_Set task:_ Retype the material below. Keep every word exactly as it is.

_Scene script records:_
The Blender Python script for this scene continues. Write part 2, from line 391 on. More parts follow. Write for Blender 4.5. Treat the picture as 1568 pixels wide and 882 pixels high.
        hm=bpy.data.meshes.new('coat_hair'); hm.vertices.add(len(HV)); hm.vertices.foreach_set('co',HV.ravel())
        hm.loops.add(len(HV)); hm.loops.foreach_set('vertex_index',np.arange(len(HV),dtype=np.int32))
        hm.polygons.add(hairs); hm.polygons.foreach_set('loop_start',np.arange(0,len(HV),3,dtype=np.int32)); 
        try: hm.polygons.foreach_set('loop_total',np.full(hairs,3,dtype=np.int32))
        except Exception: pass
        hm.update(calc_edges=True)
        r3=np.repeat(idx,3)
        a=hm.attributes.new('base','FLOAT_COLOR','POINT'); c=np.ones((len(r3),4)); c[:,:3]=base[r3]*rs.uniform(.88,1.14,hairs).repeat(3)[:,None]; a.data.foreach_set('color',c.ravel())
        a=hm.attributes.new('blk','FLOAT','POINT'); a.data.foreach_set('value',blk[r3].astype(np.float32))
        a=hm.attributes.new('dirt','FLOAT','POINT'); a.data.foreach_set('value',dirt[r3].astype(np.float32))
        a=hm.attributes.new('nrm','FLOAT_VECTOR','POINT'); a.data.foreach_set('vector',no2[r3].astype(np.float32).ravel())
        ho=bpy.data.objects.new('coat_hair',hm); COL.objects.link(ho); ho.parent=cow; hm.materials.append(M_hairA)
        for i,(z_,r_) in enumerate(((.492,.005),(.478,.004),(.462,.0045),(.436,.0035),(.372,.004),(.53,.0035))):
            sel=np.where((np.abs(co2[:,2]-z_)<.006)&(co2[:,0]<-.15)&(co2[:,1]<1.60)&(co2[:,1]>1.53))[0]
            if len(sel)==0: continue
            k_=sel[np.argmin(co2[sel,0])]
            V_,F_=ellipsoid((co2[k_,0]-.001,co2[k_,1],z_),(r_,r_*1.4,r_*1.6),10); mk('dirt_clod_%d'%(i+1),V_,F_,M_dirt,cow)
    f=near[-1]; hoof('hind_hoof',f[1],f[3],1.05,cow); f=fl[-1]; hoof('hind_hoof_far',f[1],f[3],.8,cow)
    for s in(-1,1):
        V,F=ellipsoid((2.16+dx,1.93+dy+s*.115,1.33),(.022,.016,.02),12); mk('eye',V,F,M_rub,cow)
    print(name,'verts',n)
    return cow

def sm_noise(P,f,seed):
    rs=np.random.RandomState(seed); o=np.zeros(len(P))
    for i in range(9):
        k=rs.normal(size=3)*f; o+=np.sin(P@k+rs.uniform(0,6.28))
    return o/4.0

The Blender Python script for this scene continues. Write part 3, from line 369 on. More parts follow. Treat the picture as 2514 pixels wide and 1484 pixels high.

_Answer to this problem:_
The Blender Python script for this scene continues. Write part 2, from line 391 on. More parts follow. Write for Blender 4.5. Treat the picture as 1568 pixels wide and 882 pixels high.
        hm=bpy.data.meshes.new('coat_hair'); hm.vertices.add(len(HV)); hm.vertices.foreach_set('co',HV.ravel())
        hm.loops.add(len(HV)); hm.loops.foreach_set('vertex_index',np.arange(len(HV),dtype=np.int32))
        hm.polygons.add(hairs); hm.polygons.foreach_set('loop_start',np.arange(0,len(HV),3,dtype=np.int32)); 
        try: hm.polygons.foreach_set('loop_total',np.full(hairs,3,dtype=np.int32))
        except Exception: pass
        hm.update(calc_edges=True)
        r3=np.repeat(idx,3)
        a=hm.attributes.new('base','FLOAT_COLOR','POINT'); c=np.ones((len(r3),4)); c[:,:3]=base[r3]*rs.uniform(.88,1.14,hairs).repeat(3)[:,None]; a.data.foreach_set('color',c.ravel())
        a=hm.attributes.new('blk','FLOAT','POINT'); a.data.foreach_set('value',blk[r3].astype(np.float32))
        a=hm.attributes.new('dirt','FLOAT','POINT'); a.data.foreach_set('value',dirt[r3].astype(np.float32))
        a=hm.attributes.new('nrm','FLOAT_VECTOR','POINT'); a.data.foreach_set('vector',no2[r3].astype(np.float32).ravel())
        ho=bpy.data.objects.new('coat_hair',hm); COL.objects.link(ho); ho.parent=cow; hm.materials.append(M_hairA)
        for i,(z_,r_) in enumerate(((.492,.005),(.478,.004),(.462,.0045),(.436,.0035),(.372,.004),(.53,.0035))):
            sel=np.where((np.abs(co2[:,2]-z_)<.006)&(co2[:,0]<-.15)&(co2[:,1]<1.60)&(co2[:,1]>1.53))[0]
            if len(sel)==0: continue
            k_=sel[np.argmin(co2[sel,0])]
            V_,F_=ellipsoid((co2[k_,0]-.001,co2[k_,1],z_),(r_,r_*1.4,r_*1.6),10); mk('dirt_clod_%d'%(i+1),V_,F_,M_dirt,cow)
    f=near[-1]; hoof('hind_hoof',f[1],f[3],1.05,cow); f=fl[-1]; hoof('hind_hoof_far',f[1],f[3],.8,cow)
    for s in(-1,1):
        V,F=ellipsoid((2.16+dx,1.93+dy+s*.115,1.33),(.022,.016,.02),12); mk('eye',V,F,M_rub,cow)
    print(name,'verts',n)
    return cow

def sm_noise(P,f,seed):
    rs=np.random.RandomState(seed); o=np.zeros(len(P))
    for i in range(9):
        k=rs.normal(size=3)*f; o+=np.sin(P@k+rs.uniform(0,6.28))
    return o/4.0

The Blender Python script for this scene continues. Write part 3, from line 369 on. More parts follow. Treat the picture as 2514 pixels wide and 1484 pixels high.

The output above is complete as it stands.